[Begin]

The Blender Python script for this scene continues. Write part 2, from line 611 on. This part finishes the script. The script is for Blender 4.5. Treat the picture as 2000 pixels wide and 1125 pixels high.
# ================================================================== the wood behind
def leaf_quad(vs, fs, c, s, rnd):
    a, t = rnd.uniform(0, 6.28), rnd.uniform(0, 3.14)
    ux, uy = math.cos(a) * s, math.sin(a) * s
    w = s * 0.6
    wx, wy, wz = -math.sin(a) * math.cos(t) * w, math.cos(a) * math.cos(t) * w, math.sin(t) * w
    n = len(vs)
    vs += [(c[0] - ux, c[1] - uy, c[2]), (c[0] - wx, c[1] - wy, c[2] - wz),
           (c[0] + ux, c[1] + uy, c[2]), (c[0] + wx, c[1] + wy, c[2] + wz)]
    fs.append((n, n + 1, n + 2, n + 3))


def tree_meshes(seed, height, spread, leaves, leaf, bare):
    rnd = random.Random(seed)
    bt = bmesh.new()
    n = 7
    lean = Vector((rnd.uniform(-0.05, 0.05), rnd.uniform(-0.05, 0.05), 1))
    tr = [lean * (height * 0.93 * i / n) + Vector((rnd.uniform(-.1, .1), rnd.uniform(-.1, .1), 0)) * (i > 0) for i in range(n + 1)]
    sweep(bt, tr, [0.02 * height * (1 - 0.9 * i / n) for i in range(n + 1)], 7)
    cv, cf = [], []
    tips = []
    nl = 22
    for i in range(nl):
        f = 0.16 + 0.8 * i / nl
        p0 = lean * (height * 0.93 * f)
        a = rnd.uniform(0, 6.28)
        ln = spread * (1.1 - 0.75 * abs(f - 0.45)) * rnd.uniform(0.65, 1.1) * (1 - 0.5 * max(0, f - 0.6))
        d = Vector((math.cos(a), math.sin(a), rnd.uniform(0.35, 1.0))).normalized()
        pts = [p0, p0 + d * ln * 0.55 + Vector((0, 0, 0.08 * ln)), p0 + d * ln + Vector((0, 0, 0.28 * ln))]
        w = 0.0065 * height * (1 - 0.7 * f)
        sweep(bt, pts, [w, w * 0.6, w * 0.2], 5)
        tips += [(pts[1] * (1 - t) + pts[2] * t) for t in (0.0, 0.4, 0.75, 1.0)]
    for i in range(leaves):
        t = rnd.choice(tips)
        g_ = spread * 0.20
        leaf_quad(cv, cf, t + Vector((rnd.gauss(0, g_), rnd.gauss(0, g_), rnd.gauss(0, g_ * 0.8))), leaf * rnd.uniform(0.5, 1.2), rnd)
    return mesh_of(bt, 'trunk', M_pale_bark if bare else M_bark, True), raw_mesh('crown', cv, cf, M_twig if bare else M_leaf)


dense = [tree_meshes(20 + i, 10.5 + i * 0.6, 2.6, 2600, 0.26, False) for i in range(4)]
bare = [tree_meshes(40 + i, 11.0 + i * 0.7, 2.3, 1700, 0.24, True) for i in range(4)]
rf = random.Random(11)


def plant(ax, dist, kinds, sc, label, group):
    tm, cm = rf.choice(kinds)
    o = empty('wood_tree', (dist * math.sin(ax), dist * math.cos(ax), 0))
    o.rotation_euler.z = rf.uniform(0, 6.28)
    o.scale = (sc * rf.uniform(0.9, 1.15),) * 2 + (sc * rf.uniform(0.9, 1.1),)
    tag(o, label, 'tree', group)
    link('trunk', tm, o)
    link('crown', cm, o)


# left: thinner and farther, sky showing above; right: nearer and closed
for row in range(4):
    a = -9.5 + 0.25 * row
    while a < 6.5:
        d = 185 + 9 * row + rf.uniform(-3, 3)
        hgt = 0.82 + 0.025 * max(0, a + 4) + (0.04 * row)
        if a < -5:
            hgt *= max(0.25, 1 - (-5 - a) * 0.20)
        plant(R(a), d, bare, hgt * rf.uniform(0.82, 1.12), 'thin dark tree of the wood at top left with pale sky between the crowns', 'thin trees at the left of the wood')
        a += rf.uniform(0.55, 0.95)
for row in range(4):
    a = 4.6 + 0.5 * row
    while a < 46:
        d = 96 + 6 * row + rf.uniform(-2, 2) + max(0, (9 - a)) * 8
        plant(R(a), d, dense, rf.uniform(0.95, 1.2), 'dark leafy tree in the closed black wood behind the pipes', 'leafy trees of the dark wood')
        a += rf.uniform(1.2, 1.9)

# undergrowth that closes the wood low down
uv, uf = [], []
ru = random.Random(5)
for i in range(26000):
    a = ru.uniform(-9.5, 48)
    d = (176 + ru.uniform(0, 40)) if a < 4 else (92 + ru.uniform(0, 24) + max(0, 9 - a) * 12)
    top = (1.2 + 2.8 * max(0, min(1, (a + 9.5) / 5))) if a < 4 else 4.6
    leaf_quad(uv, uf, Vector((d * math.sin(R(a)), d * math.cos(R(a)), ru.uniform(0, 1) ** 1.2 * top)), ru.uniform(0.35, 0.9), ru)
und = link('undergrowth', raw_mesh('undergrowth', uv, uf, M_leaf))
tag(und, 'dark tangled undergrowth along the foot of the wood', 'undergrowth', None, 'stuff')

[End]

To do
Reproduce the full listing word for word.

Solution to the problem
The Blender Python script for this scene continues. Write part 2, from line 611 on. This part finishes the script. The script is for Blender 4.5. Treat the picture as 2000 pixels wide and 1125 pixels high.
# ================================================================== the wood behind
def leaf_quad(vs, fs, c, s, rnd):
    a, t = rnd.uniform(0, 6.28), rnd.uniform(0, 3.14)
    ux, uy = math.cos(a) * s, math.sin(a) * s
    w = s * 0.6
    wx, wy, wz = -math.sin(a) * math.cos(t) * w, math.cos(a) * math.cos(t) * w, math.sin(t) * w
    n = len(vs)
    vs += [(c[0] - ux, c[1] - uy, c[2]), (c[0] - wx, c[1] - wy, c[2] - wz),
           (c[0] + ux, c[1] + uy, c[2]), (c[0] + wx, c[1] + wy, c[2] + wz)]
    fs.append((n, n + 1, n + 2, n + 3))


def tree_meshes(seed, height, spread, leaves, leaf, bare):
    rnd = random.Random(seed)
    bt = bmesh.new()
    n = 7
    lean = Vector((rnd.uniform(-0.05, 0.05), rnd.uniform(-0.05, 0.05), 1))
    tr = [lean * (height * 0.93 * i / n) + Vector((rnd.uniform(-.1, .1), rnd.uniform(-.1, .1), 0)) * (i > 0) for i in range(n + 1)]
    sweep(bt, tr, [0.02 * height * (1 - 0.9 * i / n) for i in range(n + 1)], 7)
    cv, cf = [], []
    tips = []
    nl = 22
    for i in range(nl):
        f = 0.16 + 0.8 * i / nl
        p0 = lean * (height * 0.93 * f)
        a = rnd.uniform(0, 6.28)
        ln = spread * (1.1 - 0.75 * abs(f - 0.45)) * rnd.uniform(0.65, 1.1) * (1 - 0.5 * max(0, f - 0.6))
        d = Vector((math.cos(a), math.sin(a), rnd.uniform(0.35, 1.0))).normalized()
        pts = [p0, p0 + d * ln * 0.55 + Vector((0, 0, 0.08 * ln)), p0 + d * ln + Vector((0, 0, 0.28 * ln))]
        w = 0.0065 * height * (1 - 0.7 * f)
        sweep(bt, pts, [w, w * 0.6, w * 0.2], 5)
        tips += [(pts[1] * (1 - t) + pts[2] * t) for t in (0.0, 0.4, 0.75, 1.0)]
    for i in range(leaves):
        t = rnd.choice(tips)
        g_ = spread * 0.20
        leaf_quad(cv, cf, t + Vector((rnd.gauss(0, g_), rnd.gauss(0, g_), rnd.gauss(0, g_ * 0.8))), leaf * rnd.uniform(0.5, 1.2), rnd)
    return mesh_of(bt, 'trunk', M_pale_bark if bare else M_bark, True), raw_mesh('crown', cv, cf, M_twig if bare else M_leaf)


dense = [tree_meshes(20 + i, 10.5 + i * 0.6, 2.6, 2600, 0.26, False) for i in range(4)]
bare = [tree_meshes(40 + i, 11.0 + i * 0.7, 2.3, 1700, 0.24, True) for i in range(4)]
rf = random.Random(11)


def plant(ax, dist, kinds, sc, label, group):
    tm, cm = rf.choice(kinds)
    o = empty('wood_tree', (dist * math.sin(ax), dist * math.cos(ax), 0))
    o.rotation_euler.z = rf.uniform(0, 6.28)
    o.scale = (sc * rf.uniform(0.9, 1.15),) * 2 + (sc * rf.uniform(0.9, 1.1),)
    tag(o, label, 'tree', group)
    link('trunk', tm, o)
    link('crown', cm, o)


# left: thinner and farther, sky showing above; right: nearer and closed
for row in range(4):
    a = -9.5 + 0.25 * row
    while a < 6.5:
        d = 185 + 9 * row + rf.uniform(-3, 3)
        hgt = 0.82 + 0.025 * max(0, a + 4) + (0.04 * row)
        if a < -5:
            hgt *= max(0.25, 1 - (-5 - a) * 0.20)
        plant(R(a), d, bare, hgt * rf.uniform(0.82, 1.12), 'thin dark tree of the wood at top left with pale sky between the crowns', 'thin trees at the left of the wood')
        a += rf.uniform(0.55, 0.95)
for row in range(4):
    a = 4.6 + 0.5 * row
    while a < 46:
        d = 96 + 6 * row + rf.uniform(-2, 2) + max(0, (9 - a)) * 8
        plant(R(a), d, dense, rf.uniform(0.95, 1.2), 'dark leafy tree in the closed black wood behind the pipes', 'leafy trees of the dark wood')
        a += rf.uniform(1.2, 1.9)

# undergrowth that closes the wood low down
uv, uf = [], []
ru = random.Random(5)
for i in range(26000):
    a = ru.uniform(-9.5, 48)
    d = (176 + ru.uniform(0, 40)) if a < 4 else (92 + ru.uniform(0, 24) + max(0, 9 - a) * 12)
    top = (1.2 + 2.8 * max(0, min(1, (a + 9.5) / 5))) if a < 4 else 4.6
    leaf_quad(uv, uf, Vector((d * math.sin(R(a)), d * math.cos(R(a)), ru.uniform(0, 1) ** 1.2 * top)), ru.uniform(0.35, 0.9), ru)
und = link('undergrowth', raw_mesh('undergrowth', uv, uf, M_leaf))
tag(und, 'dark tangled undergrowth along the foot of the wood', 'undergrowth', None, 'stuff')